##### Material
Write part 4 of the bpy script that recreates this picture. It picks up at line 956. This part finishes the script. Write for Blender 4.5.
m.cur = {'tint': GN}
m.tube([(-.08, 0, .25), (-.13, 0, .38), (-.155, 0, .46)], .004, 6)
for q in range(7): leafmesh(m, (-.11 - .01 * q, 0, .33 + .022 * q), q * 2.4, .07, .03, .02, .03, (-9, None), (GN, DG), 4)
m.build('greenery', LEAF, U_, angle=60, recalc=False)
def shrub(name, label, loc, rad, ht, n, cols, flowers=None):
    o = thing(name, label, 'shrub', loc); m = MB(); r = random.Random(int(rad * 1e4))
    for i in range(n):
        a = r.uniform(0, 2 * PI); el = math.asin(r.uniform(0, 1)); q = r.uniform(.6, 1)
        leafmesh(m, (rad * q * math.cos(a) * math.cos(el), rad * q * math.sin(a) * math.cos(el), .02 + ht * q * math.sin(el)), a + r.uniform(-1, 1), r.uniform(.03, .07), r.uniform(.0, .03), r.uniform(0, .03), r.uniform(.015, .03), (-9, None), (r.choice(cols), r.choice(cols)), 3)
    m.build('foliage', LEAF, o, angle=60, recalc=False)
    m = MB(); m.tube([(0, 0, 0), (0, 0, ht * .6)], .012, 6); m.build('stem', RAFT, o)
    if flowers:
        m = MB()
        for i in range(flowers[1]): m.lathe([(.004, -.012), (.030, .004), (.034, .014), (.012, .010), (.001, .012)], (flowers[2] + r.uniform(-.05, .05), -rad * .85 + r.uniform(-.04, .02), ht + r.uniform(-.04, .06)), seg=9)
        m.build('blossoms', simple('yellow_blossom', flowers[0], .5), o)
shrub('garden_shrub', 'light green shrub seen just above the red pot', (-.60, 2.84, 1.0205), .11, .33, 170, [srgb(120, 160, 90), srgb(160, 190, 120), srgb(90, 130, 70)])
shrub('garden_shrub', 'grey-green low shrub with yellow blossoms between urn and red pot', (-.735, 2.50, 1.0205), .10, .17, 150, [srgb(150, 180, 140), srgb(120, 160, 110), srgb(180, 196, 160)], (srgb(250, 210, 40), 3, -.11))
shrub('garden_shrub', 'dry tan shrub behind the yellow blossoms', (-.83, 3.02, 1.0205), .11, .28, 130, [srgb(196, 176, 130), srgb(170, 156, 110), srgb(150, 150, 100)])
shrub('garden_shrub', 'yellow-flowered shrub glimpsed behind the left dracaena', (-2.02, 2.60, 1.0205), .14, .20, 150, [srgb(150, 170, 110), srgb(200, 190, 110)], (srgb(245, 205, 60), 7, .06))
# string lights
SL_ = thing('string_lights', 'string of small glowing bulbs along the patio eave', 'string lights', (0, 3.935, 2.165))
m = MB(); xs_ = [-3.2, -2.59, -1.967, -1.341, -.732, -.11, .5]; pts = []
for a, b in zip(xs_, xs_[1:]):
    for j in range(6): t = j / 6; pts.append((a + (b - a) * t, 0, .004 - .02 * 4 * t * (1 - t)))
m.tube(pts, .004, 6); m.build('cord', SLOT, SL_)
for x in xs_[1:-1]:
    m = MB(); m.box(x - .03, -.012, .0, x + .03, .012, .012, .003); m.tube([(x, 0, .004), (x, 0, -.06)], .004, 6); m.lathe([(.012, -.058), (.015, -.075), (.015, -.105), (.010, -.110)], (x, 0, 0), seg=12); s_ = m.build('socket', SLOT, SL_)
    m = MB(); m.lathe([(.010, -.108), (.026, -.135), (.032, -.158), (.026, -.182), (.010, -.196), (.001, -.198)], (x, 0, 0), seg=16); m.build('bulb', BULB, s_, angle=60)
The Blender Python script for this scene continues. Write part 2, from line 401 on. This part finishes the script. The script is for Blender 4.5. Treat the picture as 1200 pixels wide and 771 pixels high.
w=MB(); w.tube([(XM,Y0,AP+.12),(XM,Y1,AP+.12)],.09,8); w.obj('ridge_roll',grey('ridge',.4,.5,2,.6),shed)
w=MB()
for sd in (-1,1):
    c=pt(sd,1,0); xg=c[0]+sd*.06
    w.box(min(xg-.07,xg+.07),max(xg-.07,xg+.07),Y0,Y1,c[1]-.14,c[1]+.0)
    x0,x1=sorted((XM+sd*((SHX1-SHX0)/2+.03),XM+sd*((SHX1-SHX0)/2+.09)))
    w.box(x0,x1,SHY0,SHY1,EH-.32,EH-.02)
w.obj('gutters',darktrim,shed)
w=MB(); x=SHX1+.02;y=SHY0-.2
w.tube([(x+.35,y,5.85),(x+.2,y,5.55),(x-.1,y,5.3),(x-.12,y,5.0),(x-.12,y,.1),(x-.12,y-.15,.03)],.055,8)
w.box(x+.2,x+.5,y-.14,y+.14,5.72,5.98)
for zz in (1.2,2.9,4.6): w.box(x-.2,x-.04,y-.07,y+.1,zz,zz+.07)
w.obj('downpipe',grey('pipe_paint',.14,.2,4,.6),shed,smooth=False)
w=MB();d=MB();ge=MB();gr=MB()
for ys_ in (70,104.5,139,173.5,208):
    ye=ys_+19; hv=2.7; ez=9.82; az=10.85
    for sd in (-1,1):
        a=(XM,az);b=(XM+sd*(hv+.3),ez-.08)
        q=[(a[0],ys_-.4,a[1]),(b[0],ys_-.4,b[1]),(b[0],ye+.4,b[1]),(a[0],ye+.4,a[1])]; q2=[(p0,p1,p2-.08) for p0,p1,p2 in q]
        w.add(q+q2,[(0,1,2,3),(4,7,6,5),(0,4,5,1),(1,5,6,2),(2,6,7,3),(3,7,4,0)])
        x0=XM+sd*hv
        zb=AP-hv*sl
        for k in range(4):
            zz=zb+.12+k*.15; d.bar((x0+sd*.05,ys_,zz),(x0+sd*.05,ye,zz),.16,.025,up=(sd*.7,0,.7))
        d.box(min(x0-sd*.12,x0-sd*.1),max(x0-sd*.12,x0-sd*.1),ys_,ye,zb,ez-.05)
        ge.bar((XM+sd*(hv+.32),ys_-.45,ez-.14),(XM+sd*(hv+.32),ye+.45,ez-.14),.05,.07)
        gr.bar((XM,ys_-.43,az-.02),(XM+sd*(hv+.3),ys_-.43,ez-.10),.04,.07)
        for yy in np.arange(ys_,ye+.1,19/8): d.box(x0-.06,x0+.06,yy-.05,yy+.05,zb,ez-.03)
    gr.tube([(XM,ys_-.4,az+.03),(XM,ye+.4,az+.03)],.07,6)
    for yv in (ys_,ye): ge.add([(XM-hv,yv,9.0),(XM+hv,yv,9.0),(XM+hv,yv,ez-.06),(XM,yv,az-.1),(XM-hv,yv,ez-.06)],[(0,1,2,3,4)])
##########
Copy each record from above exactly, and include every line.

Write part 4 of the bpy script that recreates this picture. It picks up at line 956. This part finishes the script. Write for Blender 4.5.
m.cur = {'tint': GN}
m.tube([(-.08, 0, .25), (-.13, 0, .38), (-.155, 0, .46)], .004, 6)
for q in range(7): leafmesh(m, (-.11 - .01 * q, 0, .33 + .022 * q), q * 2.4, .07, .03, .02, .03, (-9, None), (GN, DG), 4)
m.build('greenery', LEAF, U_, angle=60, recalc=False)
def shrub(name, label, loc, rad, ht, n, cols, flowers=None):
    o = thing(name, label, 'shrub', loc); m = MB(); r = random.Random(int(rad * 1e4))
    for i in range(n):
        a = r.uniform(0, 2 * PI); el = math.asin(r.uniform(0, 1)); q = r.uniform(.6, 1)
        leafmesh(m, (rad * q * math.cos(a) * math.cos(el), rad * q * math.sin(a) * math.cos(el), .02 + ht * q * math.sin(el)), a + r.uniform(-1, 1), r.uniform(.03, .07), r.uniform(.0, .03), r.uniform(0, .03), r.uniform(.015, .03), (-9, None), (r.choice(cols), r.choice(cols)), 3)
    m.build('foliage', LEAF, o, angle=60, recalc=False)
    m = MB(); m.tube([(0, 0, 0), (0, 0, ht * .6)], .012, 6); m.build('stem', RAFT, o)
    if flowers:
        m = MB()
        for i in range(flowers[1]): m.lathe([(.004, -.012), (.030, .004), (.034, .014), (.012, .010), (.001, .012)], (flowers[2] + r.uniform(-.05, .05), -rad * .85 + r.uniform(-.04, .02), ht + r.uniform(-.04, .06)), seg=9)
        m.build('blossoms', simple('yellow_blossom', flowers[0], .5), o)
shrub('garden_shrub', 'light green shrub seen just above the red pot', (-.60, 2.84, 1.0205), .11, .33, 170, [srgb(120, 160, 90), srgb(160, 190, 120), srgb(90, 130, 70)])
shrub('garden_shrub', 'grey-green low shrub with yellow blossoms between urn and red pot', (-.735, 2.50, 1.0205), .10, .17, 150, [srgb(150, 180, 140), srgb(120, 160, 110), srgb(180, 196, 160)], (srgb(250, 210, 40), 3, -.11))
shrub('garden_shrub', 'dry tan shrub behind the yellow blossoms', (-.83, 3.02, 1.0205), .11, .28, 130, [srgb(196, 176, 130), srgb(170, 156, 110), srgb(150, 150, 100)])
shrub('garden_shrub', 'yellow-flowered shrub glimpsed behind the left dracaena', (-2.02, 2.60, 1.0205), .14, .20, 150, [srgb(150, 170, 110), srgb(200, 190, 110)], (srgb(245, 205, 60), 7, .06))
# string lights
SL_ = thing('string_lights', 'string of small glowing bulbs along the patio eave', 'string lights', (0, 3.935, 2.165))
m = MB(); xs_ = [-3.2, -2.59, -1.967, -1.341, -.732, -.11, .5]; pts = []
for a, b in zip(xs_, xs_[1:]):
    for j in range(6): t = j / 6; pts.append((a + (b - a) * t, 0, .004 - .02 * 4 * t * (1 - t)))
m.tube(pts, .004, 6); m.build('cord', SLOT, SL_)
for x in xs_[1:-1]:
    m = MB(); m.box(x - .03, -.012, .0, x + .03, .012, .012, .003); m.tube([(x, 0, .004), (x, 0, -.06)], .004, 6); m.lathe([(.012, -.058), (.015, -.075), (.015, -.105), (.010, -.110)], (x, 0, 0), seg=12); s_ = m.build('socket', SLOT, SL_)
    m = MB(); m.lathe([(.010, -.108), (.026, -.135), (.032, -.158), (.026, -.182), (.010, -.196), (.001, -.198)], (x, 0, 0), seg=16); m.build('bulb', BULB, s_, angle=60)
The Blender Python script for this scene continues. Write part 2, from line 401 on. This part finishes the script. The script is for Blender 4.5. Treat the picture as 1200 pixels wide and 771 pixels high.
w=MB(); w.tube([(XM,Y0,AP+.12),(XM,Y1,AP+.12)],.09,8); w.obj('ridge_roll',grey('ridge',.4,.5,2,.6),shed)
w=MB()
for sd in (-1,1):
    c=pt(sd,1,0); xg=c[0]+sd*.06
    w.box(min(xg-.07,xg+.07),max(xg-.07,xg+.07),Y0,Y1,c[1]-.14,c[1]+.0)
    x0,x1=sorted((XM+sd*((SHX1-SHX0)/2+.03),XM+sd*((SHX1-SHX0)/2+.09)))
    w.box(x0,x1,SHY0,SHY1,EH-.32,EH-.02)
w.obj('gutters',darktrim,shed)
w=MB(); x=SHX1+.02;y=SHY0-.2
w.tube([(x+.35,y,5.85),(x+.2,y,5.55),(x-.1,y,5.3),(x-.12,y,5.0),(x-.12,y,.1),(x-.12,y-.15,.03)],.055,8)
w.box(x+.2,x+.5,y-.14,y+.14,5.72,5.98)
for zz in (1.2,2.9,4.6): w.box(x-.2,x-.04,y-.07,y+.1,zz,zz+.07)
w.obj('downpipe',grey('pipe_paint',.14,.2,4,.6),shed,smooth=False)
w=MB();d=MB();ge=MB();gr=MB()
for ys_ in (70,104.5,139,173.5,208):
    ye=ys_+19; hv=2.7; ez=9.82; az=10.85
    for sd in (-1,1):
        a=(XM,az);b=(XM+sd*(hv+.3),ez-.08)
        q=[(a[0],ys_-.4,a[1]),(b[0],ys_-.4,b[1]),(b[0],ye+.4,b[1]),(a[0],ye+.4,a[1])]; q2=[(p0,p1,p2-.08) for p0,p1,p2 in q]
        w.add(q+q2,[(0,1,2,3),(4,7,6,5),(0,4,5,1),(1,5,6,2),(2,6,7,3),(3,7,4,0)])
        x0=XM+sd*hv
        zb=AP-hv*sl
        for k in range(4):
            zz=zb+.12+k*.15; d.bar((x0+sd*.05,ys_,zz),(x0+sd*.05,ye,zz),.16,.025,up=(sd*.7,0,.7))
        d.box(min(x0-sd*.12,x0-sd*.1),max(x0-sd*.12,x0-sd*.1),ys_,ye,zb,ez-.05)
        ge.bar((XM+sd*(hv+.32),ys_-.45,ez-.14),(XM+sd*(hv+.32),ye+.45,ez-.14),.05,.07)
        gr.bar((XM,ys_-.43,az-.02),(XM+sd*(hv+.3),ys_-.43,ez-.10),.04,.07)
        for yy in np.arange(ys_,ye+.1,19/8): d.box(x0-.06,x0+.06,yy-.05,yy+.05,zb,ez-.03)
    gr.tube([(XM,ys_-.4,az+.03),(XM,ye+.4,az+.03)],.07,6)
    for yv in (ys_,ye): ge.add([(XM-hv,yv,9.0),(XM+hv,yv,9.0),(XM+hv,yv,ez-.06),(XM,yv,az-.1),(XM-hv,yv,ez-.06)],[(0,1,2,3,4)])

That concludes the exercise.